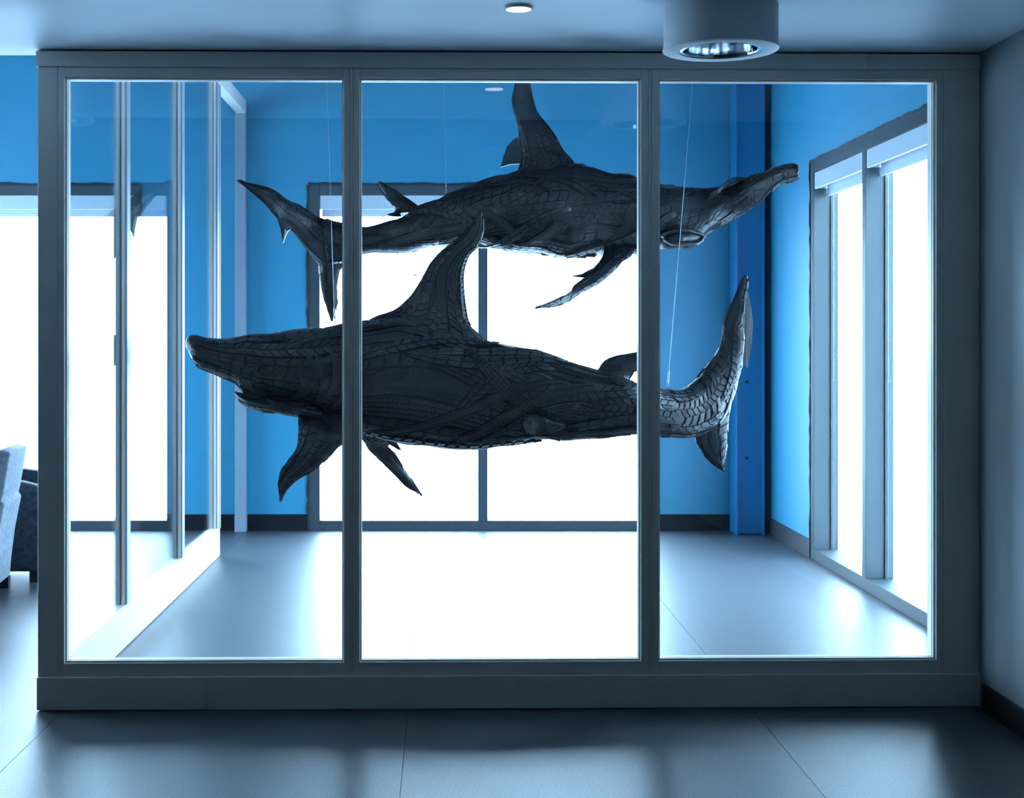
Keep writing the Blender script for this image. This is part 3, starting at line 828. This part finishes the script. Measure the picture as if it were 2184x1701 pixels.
pec = [(655, 850, 775, 890, 1.338, 0.04), (636, 876, 768, 926, 1.322, 0.045), (636, 908, 745, 938, 1.305, 0.042), (632, 950, 722, 955, 1.298, 0.036), (614, 983, 700, 978, 1.29, 0.032), (598, 1008, 664, 1006, 1.283, 0.028),
       (592, 1031, 627, 1028, 1.277, 0.020), (594, 1050, 608, 1053, 1.272, 0.012), (596, 1070, 598, 1071, 1.268, 0.004)]
p, sf = s1.fin('pectoral_fin', pec, 8)
s1.strip(p, sf, np.linspace(0.15, 0.75, 9), np.full(9, 0.0), 0.018, 0.006, 'blocks', pitch=0.03)
pec2 = [(755, 905, 845, 925, 1.41, 0.05), (768, 930, 838, 938, 1.42, 0.042), (785, 955, 828, 952, 1.435, 0.034), (809, 980, 841, 974, 1.45, 0.028), (841, 1013, 861, 998, 1.47, 0.022), (872, 1042, 889, 1037, 1.485, 0.014), (901, 1056, 902, 1057, 1.495, 0.004)]
p, sf = s1.fin('pectoral_fin', pec2, 6)
s1.shard('rubber_flap', [(818, 925, 1.42), (841, 934, 1.42), (857, 961, 1.42), (848, 958, 1.42), (828, 946, 1.42)], p, 0.012)
s1.shard('rubber_flap', [(826, 950, 1.43), (843, 966, 1.44), (858, 990, 1.45), (862, 1002, 1.46), (848, 990, 1.45), (832, 968, 1.44)], p, 0.010)
d2 = [(1262, 800, 1350, 822, 1.362, 0.05), (1276, 784, 1344, 806, 1.362, 0.036), (1287, 769, 1352, 797, 1.362, 0.030), (1306, 759, 1365, 787, 1.362, 0.025), (1338, 753, 1378, 772, 1.362, 0.018), (1364, 750, 1386, 760, 1.362, 0.012), (1390, 747, 1392, 749, 1.362, 0.004)]
p, sf = s1.fin('second_dorsal_fin', d2, 6)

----

▶ [GIVEN EXERCISE]:
Return all of the data exactly as written, and drop the pictures.

▶ [EXPECTED ANSWER]:
Keep writing the Blender script for this image. This is part 3, starting at line 828. This part finishes the script. Measure the picture as if it were 2184x1701 pixels.
pec = [(655, 850, 775, 890, 1.338, 0.04), (636, 876, 768, 926, 1.322, 0.045), (636, 908, 745, 938, 1.305, 0.042), (632, 950, 722, 955, 1.298, 0.036), (614, 983, 700, 978, 1.29, 0.032), (598, 1008, 664, 1006, 1.283, 0.028),
       (592, 1031, 627, 1028, 1.277, 0.020), (594, 1050, 608, 1053, 1.272, 0.012), (596, 1070, 598, 1071, 1.268, 0.004)]
p, sf = s1.fin('pectoral_fin', pec, 8)
s1.strip(p, sf, np.linspace(0.15, 0.75, 9), np.full(9, 0.0), 0.018, 0.006, 'blocks', pitch=0.03)
pec2 = [(755, 905, 845, 925, 1.41, 0.05), (768, 930, 838, 938, 1.42, 0.042), (785, 955, 828, 952, 1.435, 0.034), (809, 980, 841, 974, 1.45, 0.028), (841, 1013, 861, 998, 1.47, 0.022), (872, 1042, 889, 1037, 1.485, 0.014), (901, 1056, 902, 1057, 1.495, 0.004)]
p, sf = s1.fin('pectoral_fin', pec2, 6)
s1.shard('rubber_flap', [(818, 925, 1.42), (841, 934, 1.42), (857, 961, 1.42), (848, 958, 1.42), (828, 946, 1.42)], p, 0.012)
s1.shard('rubber_flap', [(826, 950, 1.43), (843, 966, 1.44), (858, 990, 1.45), (862, 1002, 1.46), (848, 990, 1.45), (832, 968, 1.44)], p, 0.010)
d2 = [(1262, 800, 1350, 822, 1.362, 0.05), (1276, 784, 1344, 806, 1.362, 0.036), (1287, 769, 1352, 797, 1.362, 0.030), (1306, 759, 1365, 787, 1.362, 0.025), (1338, 753, 1378, 772, 1.362, 0.018), (1364, 750, 1386, 760, 1.362, 0.012), (1390, 747, 1392, 749, 1.362, 0.004)]
p, sf = s1.fin('second_dorsal_fin', d2, 6)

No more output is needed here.